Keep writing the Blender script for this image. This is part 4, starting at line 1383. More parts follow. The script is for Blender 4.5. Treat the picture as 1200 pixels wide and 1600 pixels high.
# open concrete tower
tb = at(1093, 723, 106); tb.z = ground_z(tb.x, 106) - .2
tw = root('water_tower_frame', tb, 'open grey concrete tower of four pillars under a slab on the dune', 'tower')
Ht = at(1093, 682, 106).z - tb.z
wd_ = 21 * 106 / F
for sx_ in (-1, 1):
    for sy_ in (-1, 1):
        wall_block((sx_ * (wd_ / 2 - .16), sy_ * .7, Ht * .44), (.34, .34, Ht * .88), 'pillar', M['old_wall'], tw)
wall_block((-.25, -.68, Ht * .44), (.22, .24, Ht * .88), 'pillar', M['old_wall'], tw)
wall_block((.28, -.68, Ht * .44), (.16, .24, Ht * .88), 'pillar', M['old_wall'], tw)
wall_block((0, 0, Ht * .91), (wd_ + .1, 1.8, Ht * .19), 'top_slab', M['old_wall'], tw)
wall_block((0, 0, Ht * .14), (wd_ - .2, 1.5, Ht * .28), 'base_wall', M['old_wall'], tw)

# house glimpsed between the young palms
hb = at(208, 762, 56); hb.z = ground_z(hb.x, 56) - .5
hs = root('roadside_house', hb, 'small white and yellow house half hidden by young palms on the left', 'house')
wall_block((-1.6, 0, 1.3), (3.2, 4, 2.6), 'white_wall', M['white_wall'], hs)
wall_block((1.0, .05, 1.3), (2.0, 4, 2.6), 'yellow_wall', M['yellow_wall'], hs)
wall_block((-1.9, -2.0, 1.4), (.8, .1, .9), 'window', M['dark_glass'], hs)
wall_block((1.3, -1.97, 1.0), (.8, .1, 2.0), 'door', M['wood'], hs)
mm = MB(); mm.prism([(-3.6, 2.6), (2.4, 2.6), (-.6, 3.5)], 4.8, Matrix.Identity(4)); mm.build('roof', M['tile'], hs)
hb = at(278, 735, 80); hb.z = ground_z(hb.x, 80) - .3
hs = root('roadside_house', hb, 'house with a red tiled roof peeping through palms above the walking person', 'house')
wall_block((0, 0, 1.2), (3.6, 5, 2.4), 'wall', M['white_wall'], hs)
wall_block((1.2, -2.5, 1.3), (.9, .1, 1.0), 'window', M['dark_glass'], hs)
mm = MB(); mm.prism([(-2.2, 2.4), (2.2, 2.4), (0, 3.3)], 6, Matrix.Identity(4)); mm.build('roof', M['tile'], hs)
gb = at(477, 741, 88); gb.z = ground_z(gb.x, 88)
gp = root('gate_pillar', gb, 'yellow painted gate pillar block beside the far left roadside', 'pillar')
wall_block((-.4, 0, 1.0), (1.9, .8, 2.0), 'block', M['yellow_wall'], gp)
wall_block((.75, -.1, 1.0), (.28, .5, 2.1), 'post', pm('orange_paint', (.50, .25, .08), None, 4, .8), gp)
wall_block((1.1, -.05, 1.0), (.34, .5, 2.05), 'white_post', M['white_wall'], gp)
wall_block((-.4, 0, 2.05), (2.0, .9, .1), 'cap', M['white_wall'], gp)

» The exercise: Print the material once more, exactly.

» Written response:
Keep writing the Blender script for this image. This is part 4, starting at line 1383. More parts follow. The script is for Blender 4.5. Treat the picture as 1200 pixels wide and 1600 pixels high.
# open concrete tower
tb = at(1093, 723, 106); tb.z = ground_z(tb.x, 106) - .2
tw = root('water_tower_frame', tb, 'open grey concrete tower of four pillars under a slab on the dune', 'tower')
Ht = at(1093, 682, 106).z - tb.z
wd_ = 21 * 106 / F
for sx_ in (-1, 1):
    for sy_ in (-1, 1):
        wall_block((sx_ * (wd_ / 2 - .16), sy_ * .7, Ht * .44), (.34, .34, Ht * .88), 'pillar', M['old_wall'], tw)
wall_block((-.25, -.68, Ht * .44), (.22, .24, Ht * .88), 'pillar', M['old_wall'], tw)
wall_block((.28, -.68, Ht * .44), (.16, .24, Ht * .88), 'pillar', M['old_wall'], tw)
wall_block((0, 0, Ht * .91), (wd_ + .1, 1.8, Ht * .19), 'top_slab', M['old_wall'], tw)
wall_block((0, 0, Ht * .14), (wd_ - .2, 1.5, Ht * .28), 'base_wall', M['old_wall'], tw)

# house glimpsed between the young palms
hb = at(208, 762, 56); hb.z = ground_z(hb.x, 56) - .5
hs = root('roadside_house', hb, 'small white and yellow house half hidden by young palms on the left', 'house')
wall_block((-1.6, 0, 1.3), (3.2, 4, 2.6), 'white_wall', M['white_wall'], hs)
wall_block((1.0, .05, 1.3), (2.0, 4, 2.6), 'yellow_wall', M['yellow_wall'], hs)
wall_block((-1.9, -2.0, 1.4), (.8, .1, .9), 'window', M['dark_glass'], hs)
wall_block((1.3, -1.97, 1.0), (.8, .1, 2.0), 'door', M['wood'], hs)
mm = MB(); mm.prism([(-3.6, 2.6), (2.4, 2.6), (-.6, 3.5)], 4.8, Matrix.Identity(4)); mm.build('roof', M['tile'], hs)
hb = at(278, 735, 80); hb.z = ground_z(hb.x, 80) - .3
hs = root('roadside_house', hb, 'house with a red tiled roof peeping through palms above the walking person', 'house')
wall_block((0, 0, 1.2), (3.6, 5, 2.4), 'wall', M['white_wall'], hs)
wall_block((1.2, -2.5, 1.3), (.9, .1, 1.0), 'window', M['dark_glass'], hs)
mm = MB(); mm.prism([(-2.2, 2.4), (2.2, 2.4), (0, 3.3)], 6, Matrix.Identity(4)); mm.build('roof', M['tile'], hs)
gb = at(477, 741, 88); gb.z = ground_z(gb.x, 88)
gp = root('gate_pillar', gb, 'yellow painted gate pillar block beside the far left roadside', 'pillar')
wall_block((-.4, 0, 1.0), (1.9, .8, 2.0), 'block', M['yellow_wall'], gp)
wall_block((.75, -.1, 1.0), (.28, .5, 2.1), 'post', pm('orange_paint', (.50, .25, .08), None, 4, .8), gp)
wall_block((1.1, -.05, 1.0), (.34, .5, 2.05), 'white_post', M['white_wall'], gp)
wall_block((-.4, 0, 2.05), (2.0, .9, .1), 'cap', M['white_wall'], gp)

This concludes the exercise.